## [INFORMATION SUPPLIED]

★ ★ ★ ★ ★ ★ ★

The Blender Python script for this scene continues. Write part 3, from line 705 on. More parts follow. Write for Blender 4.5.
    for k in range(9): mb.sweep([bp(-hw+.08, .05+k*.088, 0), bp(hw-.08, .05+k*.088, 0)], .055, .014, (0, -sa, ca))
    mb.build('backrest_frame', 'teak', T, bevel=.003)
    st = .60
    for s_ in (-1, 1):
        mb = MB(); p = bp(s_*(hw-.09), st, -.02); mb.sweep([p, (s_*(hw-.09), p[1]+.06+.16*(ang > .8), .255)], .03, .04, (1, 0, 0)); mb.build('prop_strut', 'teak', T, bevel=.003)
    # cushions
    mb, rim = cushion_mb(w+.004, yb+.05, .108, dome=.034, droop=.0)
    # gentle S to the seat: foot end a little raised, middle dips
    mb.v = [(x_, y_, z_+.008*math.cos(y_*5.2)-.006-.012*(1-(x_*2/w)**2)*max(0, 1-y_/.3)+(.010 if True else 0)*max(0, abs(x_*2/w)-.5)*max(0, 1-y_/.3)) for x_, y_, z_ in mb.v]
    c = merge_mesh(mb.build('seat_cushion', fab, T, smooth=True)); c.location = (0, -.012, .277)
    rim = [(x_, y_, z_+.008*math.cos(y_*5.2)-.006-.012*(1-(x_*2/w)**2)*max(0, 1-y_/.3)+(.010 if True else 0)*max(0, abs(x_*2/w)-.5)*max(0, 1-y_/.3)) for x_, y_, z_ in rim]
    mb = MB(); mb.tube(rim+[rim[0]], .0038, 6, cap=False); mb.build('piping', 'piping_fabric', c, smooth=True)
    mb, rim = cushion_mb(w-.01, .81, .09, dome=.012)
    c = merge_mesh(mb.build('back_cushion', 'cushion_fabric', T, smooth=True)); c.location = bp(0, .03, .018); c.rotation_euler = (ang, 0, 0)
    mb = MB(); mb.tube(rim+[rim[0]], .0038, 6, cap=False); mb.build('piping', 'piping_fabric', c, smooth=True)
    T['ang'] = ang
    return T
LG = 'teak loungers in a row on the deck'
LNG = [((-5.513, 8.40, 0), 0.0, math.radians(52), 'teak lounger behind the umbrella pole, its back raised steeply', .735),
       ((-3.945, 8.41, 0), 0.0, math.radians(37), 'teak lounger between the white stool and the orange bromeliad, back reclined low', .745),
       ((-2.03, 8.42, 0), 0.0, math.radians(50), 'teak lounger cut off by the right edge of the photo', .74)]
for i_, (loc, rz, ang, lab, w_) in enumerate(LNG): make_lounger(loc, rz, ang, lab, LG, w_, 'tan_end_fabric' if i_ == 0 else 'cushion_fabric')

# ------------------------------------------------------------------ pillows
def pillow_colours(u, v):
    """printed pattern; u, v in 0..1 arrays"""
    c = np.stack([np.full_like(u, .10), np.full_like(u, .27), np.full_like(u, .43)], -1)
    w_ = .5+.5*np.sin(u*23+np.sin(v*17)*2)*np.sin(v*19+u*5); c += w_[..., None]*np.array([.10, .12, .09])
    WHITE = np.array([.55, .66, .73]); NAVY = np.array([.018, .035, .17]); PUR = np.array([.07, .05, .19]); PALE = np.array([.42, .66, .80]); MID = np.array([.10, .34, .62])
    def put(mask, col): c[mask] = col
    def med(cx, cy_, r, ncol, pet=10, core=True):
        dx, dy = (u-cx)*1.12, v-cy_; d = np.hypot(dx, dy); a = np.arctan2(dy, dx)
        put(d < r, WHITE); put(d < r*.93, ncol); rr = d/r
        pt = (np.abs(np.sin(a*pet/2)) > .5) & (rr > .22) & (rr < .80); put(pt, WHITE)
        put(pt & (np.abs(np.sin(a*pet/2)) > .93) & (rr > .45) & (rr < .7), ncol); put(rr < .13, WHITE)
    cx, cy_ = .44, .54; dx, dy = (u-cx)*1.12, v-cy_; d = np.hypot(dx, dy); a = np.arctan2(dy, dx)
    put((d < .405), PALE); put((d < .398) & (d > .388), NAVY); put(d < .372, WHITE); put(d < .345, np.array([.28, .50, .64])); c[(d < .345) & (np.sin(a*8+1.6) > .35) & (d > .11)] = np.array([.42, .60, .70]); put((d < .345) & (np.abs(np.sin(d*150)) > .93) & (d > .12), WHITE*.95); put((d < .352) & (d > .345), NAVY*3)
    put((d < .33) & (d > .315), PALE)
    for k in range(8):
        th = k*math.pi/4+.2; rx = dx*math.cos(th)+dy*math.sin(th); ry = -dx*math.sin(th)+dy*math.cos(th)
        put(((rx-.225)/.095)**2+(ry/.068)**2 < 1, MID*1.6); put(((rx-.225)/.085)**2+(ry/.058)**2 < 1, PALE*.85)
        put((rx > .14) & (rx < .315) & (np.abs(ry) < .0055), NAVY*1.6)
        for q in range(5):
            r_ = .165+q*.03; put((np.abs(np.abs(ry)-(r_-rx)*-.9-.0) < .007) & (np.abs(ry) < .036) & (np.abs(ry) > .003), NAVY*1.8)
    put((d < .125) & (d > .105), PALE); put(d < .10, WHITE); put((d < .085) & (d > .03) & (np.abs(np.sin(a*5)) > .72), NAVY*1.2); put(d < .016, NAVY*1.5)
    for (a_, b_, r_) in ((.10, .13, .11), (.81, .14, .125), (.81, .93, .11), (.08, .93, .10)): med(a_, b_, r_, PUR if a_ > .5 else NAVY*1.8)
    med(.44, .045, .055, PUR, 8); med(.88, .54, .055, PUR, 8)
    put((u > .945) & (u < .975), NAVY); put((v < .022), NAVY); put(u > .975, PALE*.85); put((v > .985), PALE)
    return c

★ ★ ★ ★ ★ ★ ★

## [EXERCISE TASK]
Each line of the material should be echoed exactly.

## [FINISHED TASK]
The Blender Python script for this scene continues. Write part 3, from line 705 on. More parts follow. Write for Blender 4.5.
    for k in range(9): mb.sweep([bp(-hw+.08, .05+k*.088, 0), bp(hw-.08, .05+k*.088, 0)], .055, .014, (0, -sa, ca))
    mb.build('backrest_frame', 'teak', T, bevel=.003)
    st = .60
    for s_ in (-1, 1):
        mb = MB(); p = bp(s_*(hw-.09), st, -.02); mb.sweep([p, (s_*(hw-.09), p[1]+.06+.16*(ang > .8), .255)], .03, .04, (1, 0, 0)); mb.build('prop_strut', 'teak', T, bevel=.003)
    # cushions
    mb, rim = cushion_mb(w+.004, yb+.05, .108, dome=.034, droop=.0)
    # gentle S to the seat: foot end a little raised, middle dips
    mb.v = [(x_, y_, z_+.008*math.cos(y_*5.2)-.006-.012*(1-(x_*2/w)**2)*max(0, 1-y_/.3)+(.010 if True else 0)*max(0, abs(x_*2/w)-.5)*max(0, 1-y_/.3)) for x_, y_, z_ in mb.v]
    c = merge_mesh(mb.build('seat_cushion', fab, T, smooth=True)); c.location = (0, -.012, .277)
    rim = [(x_, y_, z_+.008*math.cos(y_*5.2)-.006-.012*(1-(x_*2/w)**2)*max(0, 1-y_/.3)+(.010 if True else 0)*max(0, abs(x_*2/w)-.5)*max(0, 1-y_/.3)) for x_, y_, z_ in rim]
    mb = MB(); mb.tube(rim+[rim[0]], .0038, 6, cap=False); mb.build('piping', 'piping_fabric', c, smooth=True)
    mb, rim = cushion_mb(w-.01, .81, .09, dome=.012)
    c = merge_mesh(mb.build('back_cushion', 'cushion_fabric', T, smooth=True)); c.location = bp(0, .03, .018); c.rotation_euler = (ang, 0, 0)
    mb = MB(); mb.tube(rim+[rim[0]], .0038, 6, cap=False); mb.build('piping', 'piping_fabric', c, smooth=True)
    T['ang'] = ang
    return T
LG = 'teak loungers in a row on the deck'
LNG = [((-5.513, 8.40, 0), 0.0, math.radians(52), 'teak lounger behind the umbrella pole, its back raised steeply', .735),
       ((-3.945, 8.41, 0), 0.0, math.radians(37), 'teak lounger between the white stool and the orange bromeliad, back reclined low', .745),
       ((-2.03, 8.42, 0), 0.0, math.radians(50), 'teak lounger cut off by the right edge of the photo', .74)]
for i_, (loc, rz, ang, lab, w_) in enumerate(LNG): make_lounger(loc, rz, ang, lab, LG, w_, 'tan_end_fabric' if i_ == 0 else 'cushion_fabric')

# ------------------------------------------------------------------ pillows
def pillow_colours(u, v):
    """printed pattern; u, v in 0..1 arrays"""
    c = np.stack([np.full_like(u, .10), np.full_like(u, .27), np.full_like(u, .43)], -1)
    w_ = .5+.5*np.sin(u*23+np.sin(v*17)*2)*np.sin(v*19+u*5); c += w_[..., None]*np.array([.10, .12, .09])
    WHITE = np.array([.55, .66, .73]); NAVY = np.array([.018, .035, .17]); PUR = np.array([.07, .05, .19]); PALE = np.array([.42, .66, .80]); MID = np.array([.10, .34, .62])
    def put(mask, col): c[mask] = col
    def med(cx, cy_, r, ncol, pet=10, core=True):
        dx, dy = (u-cx)*1.12, v-cy_; d = np.hypot(dx, dy); a = np.arctan2(dy, dx)
        put(d < r, WHITE); put(d < r*.93, ncol); rr = d/r
        pt = (np.abs(np.sin(a*pet/2)) > .5) & (rr > .22) & (rr < .80); put(pt, WHITE)
        put(pt & (np.abs(np.sin(a*pet/2)) > .93) & (rr > .45) & (rr < .7), ncol); put(rr < .13, WHITE)
    cx, cy_ = .44, .54; dx, dy = (u-cx)*1.12, v-cy_; d = np.hypot(dx, dy); a = np.arctan2(dy, dx)
    put((d < .405), PALE); put((d < .398) & (d > .388), NAVY); put(d < .372, WHITE); put(d < .345, np.array([.28, .50, .64])); c[(d < .345) & (np.sin(a*8+1.6) > .35) & (d > .11)] = np.array([.42, .60, .70]); put((d < .345) & (np.abs(np.sin(d*150)) > .93) & (d > .12), WHITE*.95); put((d < .352) & (d > .345), NAVY*3)
    put((d < .33) & (d > .315), PALE)
    for k in range(8):
        th = k*math.pi/4+.2; rx = dx*math.cos(th)+dy*math.sin(th); ry = -dx*math.sin(th)+dy*math.cos(th)
        put(((rx-.225)/.095)**2+(ry/.068)**2 < 1, MID*1.6); put(((rx-.225)/.085)**2+(ry/.058)**2 < 1, PALE*.85)
        put((rx > .14) & (rx < .315) & (np.abs(ry) < .0055), NAVY*1.6)
        for q in range(5):
            r_ = .165+q*.03; put((np.abs(np.abs(ry)-(r_-rx)*-.9-.0) < .007) & (np.abs(ry) < .036) & (np.abs(ry) > .003), NAVY*1.8)
    put((d < .125) & (d > .105), PALE); put(d < .10, WHITE); put((d < .085) & (d > .03) & (np.abs(np.sin(a*5)) > .72), NAVY*1.2); put(d < .016, NAVY*1.5)
    for (a_, b_, r_) in ((.10, .13, .11), (.81, .14, .125), (.81, .93, .11), (.08, .93, .10)): med(a_, b_, r_, PUR if a_ > .5 else NAVY*1.8)
    med(.44, .045, .055, PUR, 8); med(.88, .54, .055, PUR, 8)
    put((u > .945) & (u < .975), NAVY); put((v < .022), NAVY); put(u > .975, PALE*.85); put((v > .985), PALE)
    return c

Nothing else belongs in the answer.